* [CHALLENGE]: Return, exactly as written, every line from the first line of the data below through the line that contains "from mathutils import Vector, Matrix".

* BEGIN *

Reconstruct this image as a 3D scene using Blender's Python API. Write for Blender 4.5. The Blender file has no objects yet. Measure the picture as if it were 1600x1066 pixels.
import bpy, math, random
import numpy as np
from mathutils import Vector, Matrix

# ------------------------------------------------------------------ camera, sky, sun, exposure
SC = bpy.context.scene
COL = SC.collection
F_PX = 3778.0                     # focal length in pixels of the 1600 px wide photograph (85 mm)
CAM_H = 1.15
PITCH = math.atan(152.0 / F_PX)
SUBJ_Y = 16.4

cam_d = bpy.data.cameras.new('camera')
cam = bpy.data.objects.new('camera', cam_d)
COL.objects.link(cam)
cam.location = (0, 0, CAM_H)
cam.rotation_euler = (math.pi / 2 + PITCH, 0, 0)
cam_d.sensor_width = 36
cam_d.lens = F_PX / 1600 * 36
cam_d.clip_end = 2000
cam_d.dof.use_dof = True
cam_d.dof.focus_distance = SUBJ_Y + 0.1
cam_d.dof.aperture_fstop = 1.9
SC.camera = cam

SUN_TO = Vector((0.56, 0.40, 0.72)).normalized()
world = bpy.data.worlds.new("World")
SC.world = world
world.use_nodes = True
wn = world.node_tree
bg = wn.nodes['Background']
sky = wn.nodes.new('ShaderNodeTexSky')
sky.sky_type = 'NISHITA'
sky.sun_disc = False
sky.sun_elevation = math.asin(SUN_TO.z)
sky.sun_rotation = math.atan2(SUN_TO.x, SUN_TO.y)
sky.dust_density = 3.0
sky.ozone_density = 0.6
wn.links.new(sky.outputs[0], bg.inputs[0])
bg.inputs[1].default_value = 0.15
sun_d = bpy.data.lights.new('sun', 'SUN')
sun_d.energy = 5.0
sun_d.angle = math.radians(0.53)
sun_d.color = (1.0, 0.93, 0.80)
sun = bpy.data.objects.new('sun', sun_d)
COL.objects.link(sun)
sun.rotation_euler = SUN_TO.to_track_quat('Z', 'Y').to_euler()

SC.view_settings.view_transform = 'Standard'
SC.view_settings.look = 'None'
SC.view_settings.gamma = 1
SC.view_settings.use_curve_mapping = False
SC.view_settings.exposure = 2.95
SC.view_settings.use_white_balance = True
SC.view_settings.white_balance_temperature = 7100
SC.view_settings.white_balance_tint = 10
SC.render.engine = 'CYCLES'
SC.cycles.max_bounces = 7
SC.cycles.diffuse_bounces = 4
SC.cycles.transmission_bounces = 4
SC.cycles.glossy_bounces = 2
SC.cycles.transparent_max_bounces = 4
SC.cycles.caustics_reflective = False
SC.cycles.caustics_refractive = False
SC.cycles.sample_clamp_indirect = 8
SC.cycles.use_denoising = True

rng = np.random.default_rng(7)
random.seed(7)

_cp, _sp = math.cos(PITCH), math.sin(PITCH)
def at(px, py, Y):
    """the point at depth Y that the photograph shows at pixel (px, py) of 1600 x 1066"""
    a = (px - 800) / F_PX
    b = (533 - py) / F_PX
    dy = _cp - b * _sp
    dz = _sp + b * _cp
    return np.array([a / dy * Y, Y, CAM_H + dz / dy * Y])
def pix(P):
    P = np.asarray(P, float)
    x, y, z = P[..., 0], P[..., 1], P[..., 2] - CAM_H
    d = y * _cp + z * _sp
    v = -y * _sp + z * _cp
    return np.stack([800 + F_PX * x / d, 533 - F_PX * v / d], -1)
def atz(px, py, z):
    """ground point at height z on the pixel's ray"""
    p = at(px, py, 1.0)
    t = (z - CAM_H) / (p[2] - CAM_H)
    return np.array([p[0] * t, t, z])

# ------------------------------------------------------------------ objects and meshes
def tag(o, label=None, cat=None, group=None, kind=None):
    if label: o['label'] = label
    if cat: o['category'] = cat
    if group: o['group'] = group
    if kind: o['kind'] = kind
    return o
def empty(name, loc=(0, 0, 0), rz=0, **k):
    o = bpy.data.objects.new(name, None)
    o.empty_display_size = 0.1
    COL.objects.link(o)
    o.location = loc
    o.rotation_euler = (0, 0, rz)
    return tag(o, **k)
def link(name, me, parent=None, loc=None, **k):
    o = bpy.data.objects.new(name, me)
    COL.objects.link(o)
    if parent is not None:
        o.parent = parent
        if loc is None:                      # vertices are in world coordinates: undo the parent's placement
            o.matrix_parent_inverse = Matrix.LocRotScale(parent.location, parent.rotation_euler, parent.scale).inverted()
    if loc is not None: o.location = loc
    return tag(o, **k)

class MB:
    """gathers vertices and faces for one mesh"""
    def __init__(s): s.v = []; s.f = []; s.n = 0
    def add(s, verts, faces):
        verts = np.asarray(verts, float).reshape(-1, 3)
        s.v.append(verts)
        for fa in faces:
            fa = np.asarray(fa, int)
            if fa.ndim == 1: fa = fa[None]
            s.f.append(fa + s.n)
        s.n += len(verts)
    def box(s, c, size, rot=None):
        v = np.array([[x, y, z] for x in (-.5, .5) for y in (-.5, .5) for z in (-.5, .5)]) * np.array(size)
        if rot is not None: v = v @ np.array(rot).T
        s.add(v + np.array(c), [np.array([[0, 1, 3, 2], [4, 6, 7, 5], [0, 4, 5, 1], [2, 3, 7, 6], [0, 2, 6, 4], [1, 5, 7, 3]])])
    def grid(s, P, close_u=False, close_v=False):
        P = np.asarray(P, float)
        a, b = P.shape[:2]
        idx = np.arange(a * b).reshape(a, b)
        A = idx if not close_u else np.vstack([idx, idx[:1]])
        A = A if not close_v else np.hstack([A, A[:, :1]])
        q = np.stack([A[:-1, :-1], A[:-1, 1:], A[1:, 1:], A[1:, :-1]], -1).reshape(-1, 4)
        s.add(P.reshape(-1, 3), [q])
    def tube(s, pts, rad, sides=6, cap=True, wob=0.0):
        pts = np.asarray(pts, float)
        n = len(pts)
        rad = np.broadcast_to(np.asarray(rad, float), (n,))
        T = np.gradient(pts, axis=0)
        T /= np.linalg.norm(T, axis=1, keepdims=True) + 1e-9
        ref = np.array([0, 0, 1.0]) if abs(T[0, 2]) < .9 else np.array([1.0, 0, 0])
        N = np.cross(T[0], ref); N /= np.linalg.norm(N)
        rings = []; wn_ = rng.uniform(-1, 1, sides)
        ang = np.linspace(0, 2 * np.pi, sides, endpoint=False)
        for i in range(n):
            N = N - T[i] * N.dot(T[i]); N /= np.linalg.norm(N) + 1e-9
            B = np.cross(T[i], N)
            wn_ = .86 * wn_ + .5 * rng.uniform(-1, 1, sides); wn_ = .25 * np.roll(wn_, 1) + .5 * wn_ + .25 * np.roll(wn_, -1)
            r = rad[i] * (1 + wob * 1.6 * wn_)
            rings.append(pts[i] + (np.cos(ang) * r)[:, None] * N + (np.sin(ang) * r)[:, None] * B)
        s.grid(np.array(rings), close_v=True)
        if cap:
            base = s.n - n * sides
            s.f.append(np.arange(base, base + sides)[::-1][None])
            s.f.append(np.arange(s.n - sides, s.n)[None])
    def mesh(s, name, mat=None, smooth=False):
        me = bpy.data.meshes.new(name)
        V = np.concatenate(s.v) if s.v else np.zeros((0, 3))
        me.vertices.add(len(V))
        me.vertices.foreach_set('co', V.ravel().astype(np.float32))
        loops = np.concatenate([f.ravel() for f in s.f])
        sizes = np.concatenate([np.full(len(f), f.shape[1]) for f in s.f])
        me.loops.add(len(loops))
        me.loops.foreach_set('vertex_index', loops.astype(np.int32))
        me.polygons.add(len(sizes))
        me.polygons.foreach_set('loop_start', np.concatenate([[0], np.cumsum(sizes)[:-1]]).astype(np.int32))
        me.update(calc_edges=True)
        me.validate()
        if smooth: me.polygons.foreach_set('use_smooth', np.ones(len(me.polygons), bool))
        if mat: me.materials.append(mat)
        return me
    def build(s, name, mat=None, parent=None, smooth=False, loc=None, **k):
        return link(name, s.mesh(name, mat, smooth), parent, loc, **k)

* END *

* [REPLY TO THE EXERCISE]:
Reconstruct this image as a 3D scene using Blender's Python API. Write for Blender 4.5. The Blender file has no objects yet. Measure the picture as if it were 1600x1066 pixels.
import bpy, math, random
import numpy as np
from mathutils import Vector, Matrix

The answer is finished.